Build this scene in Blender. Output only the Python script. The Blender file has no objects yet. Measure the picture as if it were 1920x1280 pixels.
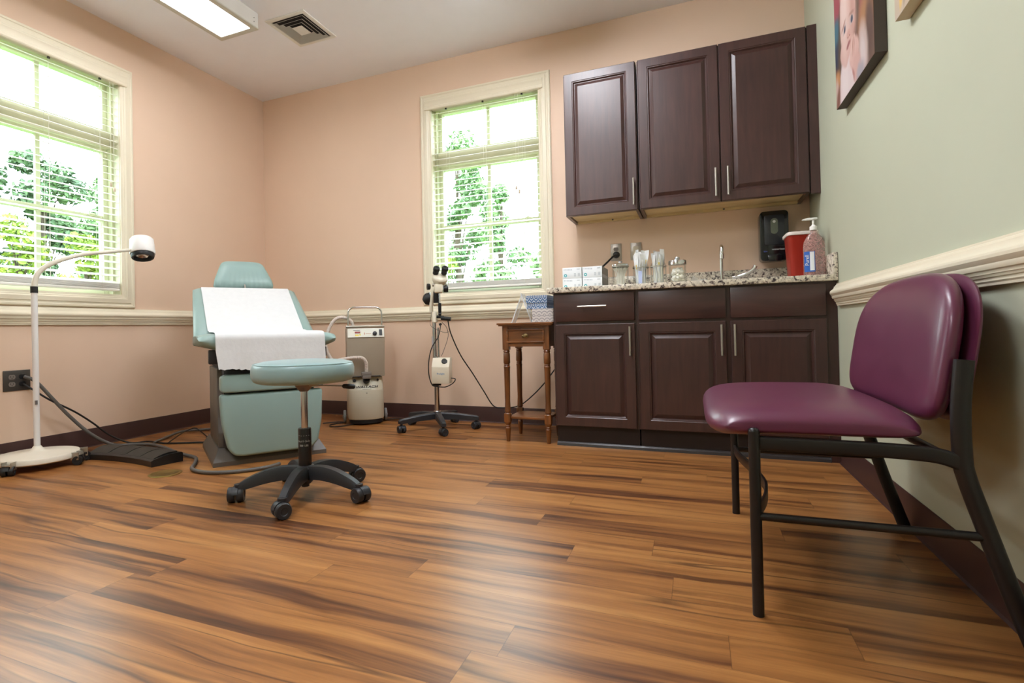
import bpy, bmesh, math, random
from mathutils import Vector, Matrix, noise
R = math.radians
PI = math.pi
random.seed(7)
scene = bpy.context.scene
col = scene.collection

# ------------------------------------------------------------------ camera
cam_d = bpy.data.cameras.new('camera'); cam = bpy.data.objects.new('camera', cam_d); col.objects.link(cam)
_yaw, _pit, _rol = R(-22.865), R(.672), R(-1.184)
_f = Vector((math.sin(_yaw)*math.cos(_pit), math.cos(_yaw)*math.cos(_pit), math.sin(_pit)))
_r = Vector((math.cos(_yaw), -math.sin(_yaw), 0)); _u = _r.cross(_f)
_r2 = math.cos(_rol)*_r + math.sin(_rol)*_u; _u2 = -math.sin(_rol)*_r + math.cos(_rol)*_u
cam.matrix_world = Matrix(((_r2.x, _u2.x, -_f.x, 3.496), (_r2.y, _u2.y, -_f.y, -3.7221), (_r2.z, _u2.z, -_f.z, .6848), (0, 0, 0, 1)))
cam_d.sensor_width = 36; cam_d.lens = 1013.45/1920*36
cam_d.shift_x = 84.8/1920; cam_d.shift_y = -34.9/1920
cam_d.clip_start = .02; cam_d.clip_end = 200
scene.camera = cam

# ------------------------------------------------------------------ world, view
scene.view_settings.view_transform = 'Standard'; scene.view_settings.look = 'None'
scene.view_settings.gamma = 1; scene.view_settings.use_curve_mapping = False
scene.view_settings.exposure = 0.9
SKY = 5.5
w = bpy.data.worlds.new('overcast_sky'); scene.world = w; w.use_nodes = True
wn = w.node_tree; wn.nodes.clear()
wo = wn.nodes.new('ShaderNodeOutputWorld'); wb = wn.nodes.new('ShaderNodeBackground')
tc = wn.nodes.new('ShaderNodeTexCoord'); sp = wn.nodes.new('ShaderNodeSeparateXYZ'); rp = wn.nodes.new('ShaderNodeValToRGB')
wn.links.new(tc.outputs['Generated'], sp.inputs[0]); wn.links.new(sp.outputs[2], rp.inputs[0])
rp.color_ramp.elements[0].position = 0.0; rp.color_ramp.elements[0].color = (.27, .31, .27, 1)
rp.color_ramp.elements[1].position = .06; rp.color_ramp.elements[1].color = (.82, .92, 1, 1)
wn.links.new(rp.outputs[0], wb.inputs[0]); wb.inputs[1].default_value = SKY
wn.links.new(wb.outputs[0], wo.inputs[0])
cy = scene.cycles
cy.max_bounces = 9; cy.diffuse_bounces = 6; cy.glossy_bounces = 4; cy.transmission_bounces = 8; cy.transparent_max_bounces = 16
cy.sample_clamp_indirect = 8; cy.caustics_reflective = False; cy.caustics_refractive = False
try:
    cy.use_denoising = True; cy.denoiser = 'OPENIMAGEDENOISE'; cy.use_adaptive_sampling = False
except Exception: pass

def area(name, loc, rot, sx, sy, power, color=(1, 1, 1), portal=False):
    d = bpy.data.lights.new(name, 'AREA'); d.shape = 'RECTANGLE'; d.size = sx; d.size_y = sy; d.energy = power; d.color = color
    o = bpy.data.objects.new(name, d); col.objects.link(o); o.location = loc; o.rotation_euler = rot
    if portal: d.cycles.is_portal = True
    return o
W_ = 4.136; H_ = 2.745; YF = -4.7
# daylight enters only through the two windows: portals guide the sampling
area('window_portal', (-.19, -1.737, 1.67), (0, R(-90), 0), 1.60, 1.0, 1, portal=True)
area('window_portal', (2.088, .19, 1.67), (R(-90), 0, 0), 1.0, 1.60, 1, portal=True)

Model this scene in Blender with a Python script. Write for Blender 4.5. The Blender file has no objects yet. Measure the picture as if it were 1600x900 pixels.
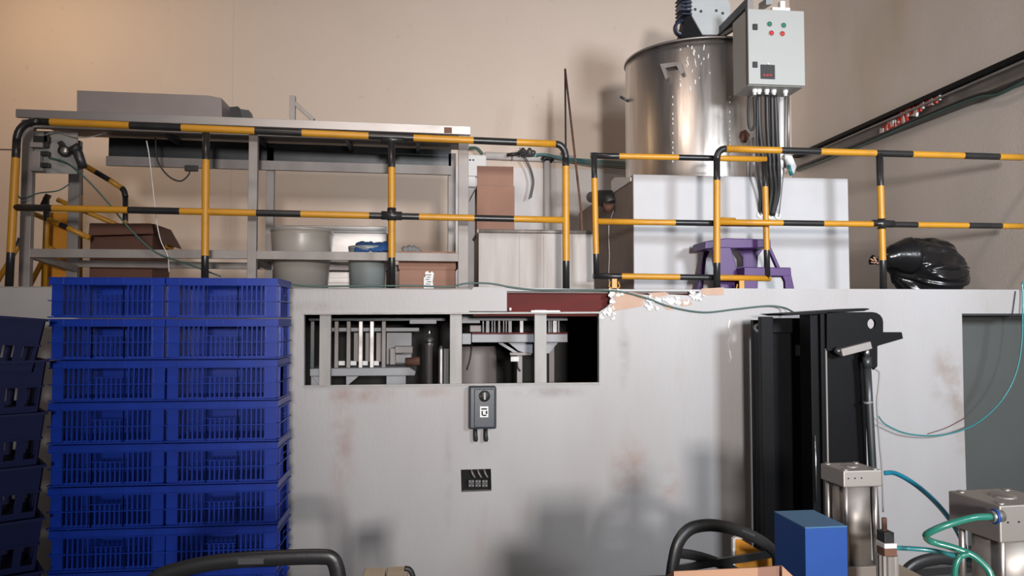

Task to carry out: Without the pictures, write out all of the material exactly.

Worked solution:
Build this scene in Blender. Output only the Python script. The Blender file has no objects yet. Measure the picture as if it were 1920x1280 pixels.
import bpy, bmesh, math, random
from mathutils import Vector, Matrix, noise
R = math.radians
PI = math.pi
random.seed(7)
scene = bpy.context.scene
col = scene.collection

# ------------------------------------------------------------------ camera
cam_d = bpy.data.cameras.new('camera'); cam = bpy.data.objects.new('camera', cam_d); col.objects.link(cam)
_yaw, _pit, _rol = R(-22.865), R(.672), R(-1.184)
_f = Vector((math.sin(_yaw)*math.cos(_pit), math.cos(_yaw)*math.cos(_pit), math.sin(_pit)))
_r = Vector((math.cos(_yaw), -math.sin(_yaw), 0)); _u = _r.cross(_f)
_r2 = math.cos(_rol)*_r + math.sin(_rol)*_u; _u2 = -math.sin(_rol)*_r + math.cos(_rol)*_u
cam.matrix_world = Matrix(((_r2.x, _u2.x, -_f.x, 3.496), (_r2.y, _u2.y, -_f.y, -3.7221), (_r2.z, _u2.z, -_f.z, .6848), (0, 0, 0, 1)))
cam_d.sensor_width = 36; cam_d.lens = 1013.45/1920*36
cam_d.shift_x = 84.8/1920; cam_d.shift_y = -34.9/1920
cam_d.clip_start = .02; cam_d.clip_end = 200
scene.camera = cam

# ------------------------------------------------------------------ world, view
scene.view_settings.view_transform = 'Standard'; scene.view_settings.look = 'None'
scene.view_settings.gamma = 1; scene.view_settings.use_curve_mapping = False
scene.view_settings.exposure = 0.9
SKY = 5.5
w = bpy.data.worlds.new('overcast_sky'); scene.world = w; w.use_nodes = True
wn = w.node_tree; wn.nodes.clear()
wo = wn.nodes.new('ShaderNodeOutputWorld'); wb = wn.nodes.new('ShaderNodeBackground')
tc = wn.nodes.new('ShaderNodeTexCoord'); sp = wn.nodes.new('ShaderNodeSeparateXYZ'); rp = wn.nodes.new('ShaderNodeValToRGB')
wn.links.new(tc.outputs['Generated'], sp.inputs[0]); wn.links.new(sp.outputs[2], rp.inputs[0])
rp.color_ramp.elements[0].position = 0.0; rp.color_ramp.elements[0].color = (.27, .31, .27, 1)
rp.color_ramp.elements[1].position = .06; rp.color_ramp.elements[1].color = (.82, .92, 1, 1)
wn.links.new(rp.outputs[0], wb.inputs[0]); wb.inputs[1].default_value = SKY
wn.links.new(wb.outputs[0], wo.inputs[0])
cy = scene.cycles
cy.max_bounces = 9; cy.diffuse_bounces = 6; cy.glossy_bounces = 4; cy.transmission_bounces = 8; cy.transparent_max_bounces = 16
cy.sample_clamp_indirect = 8; cy.caustics_reflective = False; cy.caustics_refractive = False
try:
    cy.use_denoising = True; cy.denoiser = 'OPENIMAGEDENOISE'; cy.use_adaptive_sampling = False
except Exception: pass

def area(name, loc, rot, sx, sy, power, color=(1, 1, 1), portal=False):
    d = bpy.data.lights.new(name, 'AREA'); d.shape = 'RECTANGLE'; d.size = sx; d.size_y = sy; d.energy = power; d.color = color
    o = bpy.data.objects.new(name, d); col.objects.link(o); o.location = loc; o.rotation_euler = rot
    if portal: d.cycles.is_portal = True
    return o
W_ = 4.136; H_ = 2.745; YF = -4.7
# daylight enters only through the two windows: portals guide the sampling
area('window_portal', (-.19, -1.737, 1.67), (0, R(-90), 0), 1.60, 1.0, 1, portal=True)
area('window_portal', (2.088, .19, 1.67), (R(-90), 0, 0), 1.0, 1.60, 1, portal=True)

Model this scene in Blender with a Python script. Write for Blender 4.5. The Blender file has no objects yet. Measure the picture as if it were 1600x900 pixels.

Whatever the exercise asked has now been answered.